I exercise by walking, preferably in the late afternoon, but often after supper if I’ve been busy during the day. And it’s on these walks that I have my best ideas, whether ideas for how to structure a chapter or ideas to spring on players in a role-playing session. Tonight was a lovely night, with clean spring air, and I had five distinct ideas for my campaign and this blog.

I credit the quiet.

Hermit though I may be, there’s time alone and time alone. Home is full of distractions. We haven’t hooked up our television, but Eileene works at home, and she downloads television shows, especially British shows unavailable on DVD here in the States, to watch while she works. I myself leave the radio on until 10, when the programming switches from news to a call-in program, and we’ve pretty much got the internet connected 24/7. Throughout the day, I’m surrounded by chores of one kind or another: housework, writing, or other. When I’m working, I’m thinking about the task at hand. It’s possible to think while washing dishes, but not to think very hard. Likewise, when I’m playing. I’m thinking about play. My almost daily walk is a block of time when there’s absolutely nothing to think about but whatever pops into my head.

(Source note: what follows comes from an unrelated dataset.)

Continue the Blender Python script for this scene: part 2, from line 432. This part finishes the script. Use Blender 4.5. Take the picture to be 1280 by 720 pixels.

We don’t value quiet enough, and it’s getting worse. Neither of these observations is original, but they are true nonetheless. We’ve collectively wrung our hands at diminishing attention spans since the dawn of television, but the information revolution, with iPods, Blackberries, and cell phones make it possible now never to have some quiet. Sometimes I wonder how many great inventions, high works of art, or spiritual insights we’ll lose because the people who used to have them increasingly consider constant input, with no time for digestion of that input, the normal state to live in.